#### Work to do:
Reproduce the records below in full and word for word, excluding pictures.

Dataset entries
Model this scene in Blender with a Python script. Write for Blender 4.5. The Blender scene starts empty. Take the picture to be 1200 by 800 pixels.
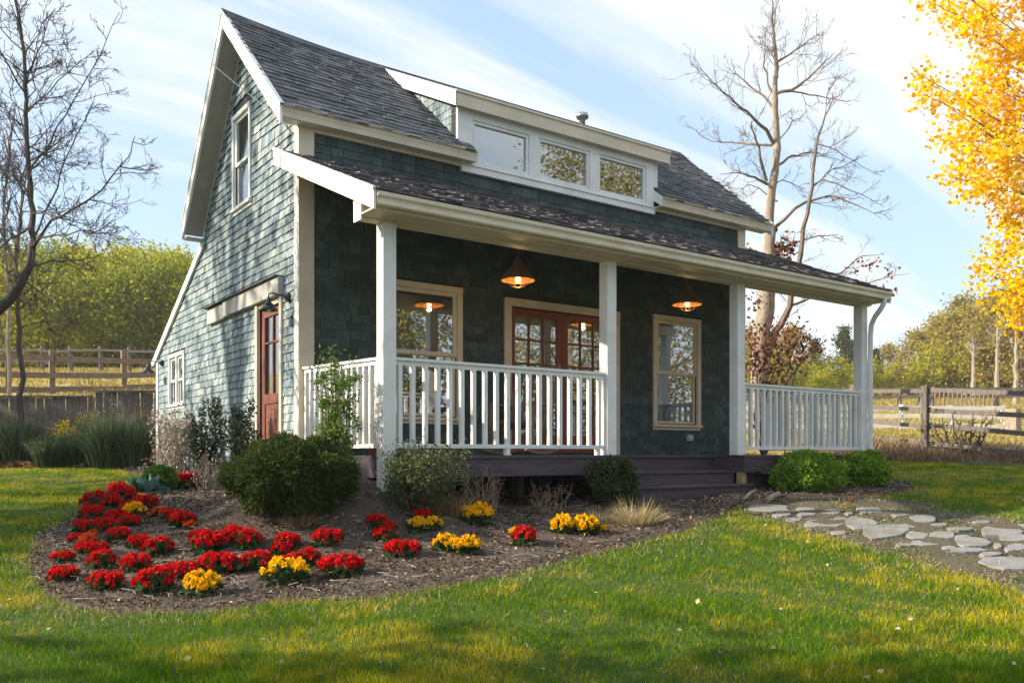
import bpy, math, random
import numpy as np
from mathutils import Vector
rng = np.random.RandomState(7); random.seed(7)
scn = bpy.context.scene; col = scn.collection
PI = math.pi
# ------------------------------------------------------------------ survey frame (camera stands at CX,CY, eye level z=0)
CC, SS = 0.5822, 0.8131
CX, CY = -3.7043, -7.2485
def W(d, r, z=0.0): return np.array([CX+CC*d+SS*r, CY+SS*d-CC*r, z])
def DR(x, y): return (CC*(x-CX)+SS*(y-CY), SS*(x-CX)-CC*(y-CY))
def at(px, py, d): return W(d, (px-600)/1006*d, (532-py)/1006*d)
_cd = [(-80,-1.4),(0,-1.28),(3,-1.18),(5,-1.02),(6.5,-.86),(8,-.69),(9.5,-.58),(11,-.52),(13,-.40),(15,-.27),(17,-.18)]
_L = _cd+[(18.2,.0),(18.55,1.05),(24,1.78),(35,3.3),(50,5.0),(80,10.3),(120,17),(300,50)]
_R = _cd+[(18.5,-.1),(20,.12),(24,.42),(32,.85),(50,2.6),(80,5.4),(120,9.3),(300,28)]
def terr(x, y):
    x = np.asarray(x, float); y = np.asarray(y, float)
    d, r = DR(x, y)
    zl = np.interp(d, [a for a,_ in _L], [b for _,b in _L]); zr = np.interp(d, [a for a,_ in _R], [b for _,b in _R])
    t = np.clip((r/np.maximum(d, 1)+.36)/.25, 0, 1); t = t*t*(3-2*t)
    mound = .40*np.exp(-(np.maximum(0, x-.25)/.5)**2-((y-.55)/1.0)**2-(np.maximum(0, -.7-x)/.7)**2)
    return zl*(1-t)+zr*t + mound + .018*np.sin(x*1.3+.5)*np.cos(y*1.1)
def gp(px, py):                                    # where the ground lies for a survey sighting
    lo, hi = 2.5, 60.
    t = (px-600)/1006
    best = None
    for d in np.arange(3, 60, .02):
        p = W(d, t*d)
        if terr(p[0], p[1]) >= (532-py)/1006*d:
            best = d; break
    d = best or 40
    p = W(d, t*d); p[2] = float(terr(p[0], p[1])); return p
def dep(p): return DR(p[0], p[1])[0]
# ------------------------------------------------------------------ materials
def newmat(name):
    m = bpy.data.materials.new(name); m.use_nodes = True
    nt = m.node_tree; b = nt.nodes['Principled BSDF']; return m, nt, b
def N(nt, t, **k):
    n = nt.nodes.new(t)
    for a, v in k.items():
        if a in n.inputs: n.inputs[a].default_value = v
        else: setattr(n, a, v)
    return n
def ramp(nt, stops, src, interp='LINEAR'):
    r = nt.nodes.new('ShaderNodeValToRGB'); e = r.color_ramp.elements; r.color_ramp.interpolation = interp
    e[0].position, e[0].color = stops[0][0], (*stops[0][1], 1)
    e[1].position, e[1].color = stops[-1][0], (*stops[-1][1], 1)
    for p, c in stops[1:-1]:
        x = e.new(p); x.color = (*c, 1)
    nt.links.new(src, r.inputs[0]); return r.outputs[0]
def noise(nt, scale, detail=4, stretch=None, rough=.55, coord='Object'):
    tc = nt.nodes.new('ShaderNodeTexCoord'); s = tc.outputs[coord]
    if stretch:
        mp = nt.nodes.new('ShaderNodeMapping'); mp.inputs['Scale'].default_value = stretch
        nt.links.new(s, mp.inputs[0]); s = mp.outputs[0]
    n = nt.nodes.new('ShaderNodeTexNoise'); n.inputs['Scale'].default_value = scale; n.inputs['Detail'].default_value = detail
    n.inputs['Roughness'].default_value = rough
    nt.links.new(s, n.inputs['Vector']); return n.outputs[0]
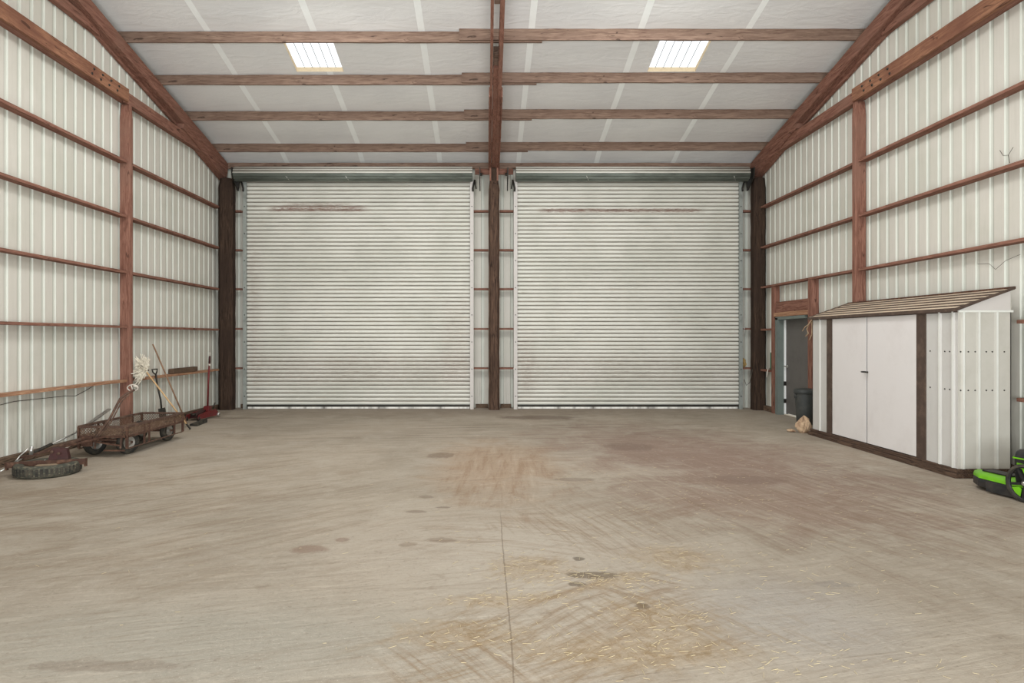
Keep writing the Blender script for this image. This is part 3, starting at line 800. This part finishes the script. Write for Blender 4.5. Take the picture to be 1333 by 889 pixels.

#### Worked answer:
Model this scene in Blender with a Python script. Write for Blender 4.5. The Blender scene starts empty. Take the picture to be 1200 by 800 pixels.
import bpy, math, random
import numpy as np
from mathutils import Vector
rng = np.random.RandomState(7); random.seed(7)
scn = bpy.context.scene; col = scn.collection
PI = math.pi
# ------------------------------------------------------------------ survey frame (camera stands at CX,CY, eye level z=0)
CC, SS = 0.5822, 0.8131
CX, CY = -3.7043, -7.2485
def W(d, r, z=0.0): return np.array([CX+CC*d+SS*r, CY+SS*d-CC*r, z])
def DR(x, y): return (CC*(x-CX)+SS*(y-CY), SS*(x-CX)-CC*(y-CY))
def at(px, py, d): return W(d, (px-600)/1006*d, (532-py)/1006*d)
_cd = [(-80,-1.4),(0,-1.28),(3,-1.18),(5,-1.02),(6.5,-.86),(8,-.69),(9.5,-.58),(11,-.52),(13,-.40),(15,-.27),(17,-.18)]
_L = _cd+[(18.2,.0),(18.55,1.05),(24,1.78),(35,3.3),(50,5.0),(80,10.3),(120,17),(300,50)]
_R = _cd+[(18.5,-.1),(20,.12),(24,.42),(32,.85),(50,2.6),(80,5.4),(120,9.3),(300,28)]
def terr(x, y):
    x = np.asarray(x, float); y = np.asarray(y, float)
    d, r = DR(x, y)
    zl = np.interp(d, [a for a,_ in _L], [b for _,b in _L]); zr = np.interp(d, [a for a,_ in _R], [b for _,b in _R])
    t = np.clip((r/np.maximum(d, 1)+.36)/.25, 0, 1); t = t*t*(3-2*t)
    mound = .40*np.exp(-(np.maximum(0, x-.25)/.5)**2-((y-.55)/1.0)**2-(np.maximum(0, -.7-x)/.7)**2)
    return zl*(1-t)+zr*t + mound + .018*np.sin(x*1.3+.5)*np.cos(y*1.1)
def gp(px, py):                                    # where the ground lies for a survey sighting
    lo, hi = 2.5, 60.
    t = (px-600)/1006
    best = None
    for d in np.arange(3, 60, .02):
        p = W(d, t*d)
        if terr(p[0], p[1]) >= (532-py)/1006*d:
            best = d; break
    d = best or 40
    p = W(d, t*d); p[2] = float(terr(p[0], p[1])); return p
def dep(p): return DR(p[0], p[1])[0]
# ------------------------------------------------------------------ materials
def newmat(name):
    m = bpy.data.materials.new(name); m.use_nodes = True
    nt = m.node_tree; b = nt.nodes['Principled BSDF']; return m, nt, b
def N(nt, t, **k):
    n = nt.nodes.new(t)
    for a, v in k.items():
        if a in n.inputs: n.inputs[a].default_value = v
        else: setattr(n, a, v)
    return n
def ramp(nt, stops, src, interp='LINEAR'):
    r = nt.nodes.new('ShaderNodeValToRGB'); e = r.color_ramp.elements; r.color_ramp.interpolation = interp
    e[0].position, e[0].color = stops[0][0], (*stops[0][1], 1)
    e[1].position, e[1].color = stops[-1][0], (*stops[-1][1], 1)
    for p, c in stops[1:-1]:
        x = e.new(p); x.color = (*c, 1)
    nt.links.new(src, r.inputs[0]); return r.outputs[0]
def noise(nt, scale, detail=4, stretch=None, rough=.55, coord='Object'):
    tc = nt.nodes.new('ShaderNodeTexCoord'); s = tc.outputs[coord]
    if stretch:
        mp = nt.nodes.new('ShaderNodeMapping'); mp.inputs['Scale'].default_value = stretch
        nt.links.new(s, mp.inputs[0]); s = mp.outputs[0]
    n = nt.nodes.new('ShaderNodeTexNoise'); n.inputs['Scale'].default_value = scale; n.inputs['Detail'].default_value = detail
    n.inputs['Roughness'].default_value = rough
    nt.links.new(s, n.inputs['Vector']); return n.outputs[0]
Keep writing the Blender script for this image. This is part 3, starting at line 800. This part finishes the script. Write for Blender 4.5. Take the picture to be 1333 by 889 pixels.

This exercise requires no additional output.